The 2 Big Reasons to Embrace Recent Strength in Kroger Stock

Kroger stock isn't terribly exciting, but it's a great value stock to own here and now

For the first time in a long time, shares of America’s largest grocery chain, Kroger (NYSE:KR), are showing signs of meaningful strength. Specifically, Kroger stock is up nearly 20% over the past two months, marking the equity’s best two-month stretch in over a year.

Despite tough challenges, Kroger stock can ride out competitive threats
Source: Jonathan Weiss /

Is this rally the real deal, and the beginning of a secular rebound in Kroger stock? Or is it just a head-fake that will ultimately end in KR stock resuming its long-term downtrend?

I think the former for two big reasons.

First, the fundamentals underlying KR stock are very healthy and are only getting better. Additionally, the markets are undervaluing shares. Second, improving optics surrounding KR stock support continued robust demand for shares for the foreseeable future.

As such, I’m embracing this rally in Kroger stock. I don’t think it’s over. On the contrary, I think it’s still in the first few innings.

Changing Grocery Landscape

Before we get into the bull case for Kroger stock, we must acknowledge the challenging environment for grocers.

There are big concerns out there that grocery stores are going the way of movie rental stores as Amazon (NASDAQ:AMZN), Walmart (NYSE:WMT), and Target (NYSE:TGT) make big pushes into the space. The concerns are legitimate.

For several years, Amazon, Walmart, and Target have been aggressively pushing into the grocery market. The traditional grocery space has declined substantially in market share in the past few decades. Additionally, traditional grocery supermarkets have dropped 2.5% in market share last year.

The Fundamental Case for Kroger Stock

However, KR stock may be a distinct case. Over the past three years, Kroger has only reported one negative comparable sales growth quarter.

In other words, as Kroger’s competition has beefed up over the past few years, Kroger has also responded aggressively. The company has continued to fire off positive growth quarters. Sure, margins are taking hit because the company is having to lower prices to compete with Walmart’s and Target’s reduced prices. However, Kroger still maintains a viable ace up its sleeve.

Why? Because grocery shopping is something consumers like to do in-person at a place they trust. This is, after all, not something you are putting on your body like a shirt. It’s stuff you are putting in your body.

Therefore, consumers want to buy that stuff where they can see and touch the products prior to purchase. That’s a big advantage to the online sales channels developed by Amazon, Walmart and Target.

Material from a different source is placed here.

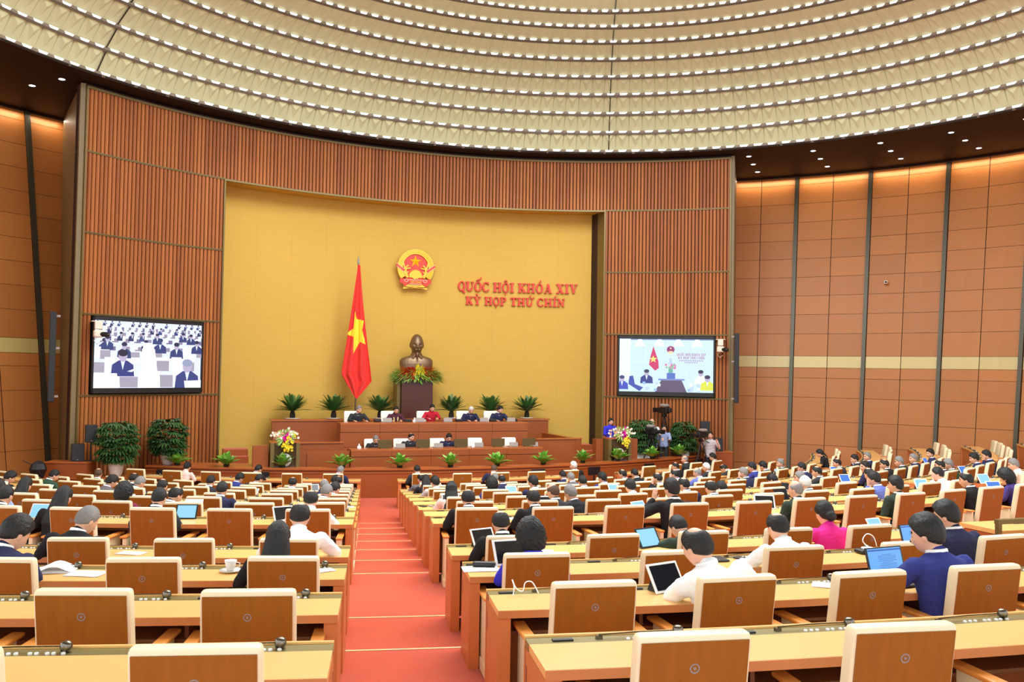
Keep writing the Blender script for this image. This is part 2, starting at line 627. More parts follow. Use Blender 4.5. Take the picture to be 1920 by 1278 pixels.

As such, in the big picture, Kroger will continue to grow alongside the stable growth U.S. grocery industry. That implies healthy low single digit revenue growth for the foreseeable future. Margins are starting to stabilize and should fully stabilize over the next few quarters. Buybacks will remain in play. Net-net, Kroger projects as a mid-single digit profit grower in the long run.

That puts earnings per share squarely around $3 by 2025. Based on a market average 16-times forward earnings multiple and a 10% discount rate, that equates to a 2019 price target for KR stock of about $30.

The Optics Are Also Improving

Second, the optics surrounding Kroger stock are similarly improving, and provide support for further upside over the next few months.

Long story short, we are seeing a massive shift in equity markets from momentum stocks to value stocks. As recession fears increased throughout the summer of 2019, investors piled into momentum stocks that don’t require a good economy to go higher (since they have secular tailwinds), and ditched value stocks that do require a good economy to go higher.

But over the past month or so, those recession fears have backed off. As they have, investors have booked profits on their momentum stock winners, and bought the dip in economically sensitive value stocks like KR.

Going forward, the economic outlook should continue to improve, as U.S.-China trade tensions ease and central banks globally inject sizable stimulus into the economy. As the economic outlook does improve, investors will continue to buy into economically sensitive value stocks, especially since these stocks aren’t pressured by the long end of the yield curve moving higher.

Consequently, over the next few months, investors will continue to be attracted to Kroger stock because it’s cheap in an environment where cheap should work with the economy in rebound mode.

Bottom Line on KR Stock

Kroger stock is solid value stock that’s breaking out from multi-year lows. It looks like this rebound bid has legs, meaning investors would be wise to embrace — not run away from — the recent strength in this beaten up grocery stock.

As of this writing, Luke Lango was long KR.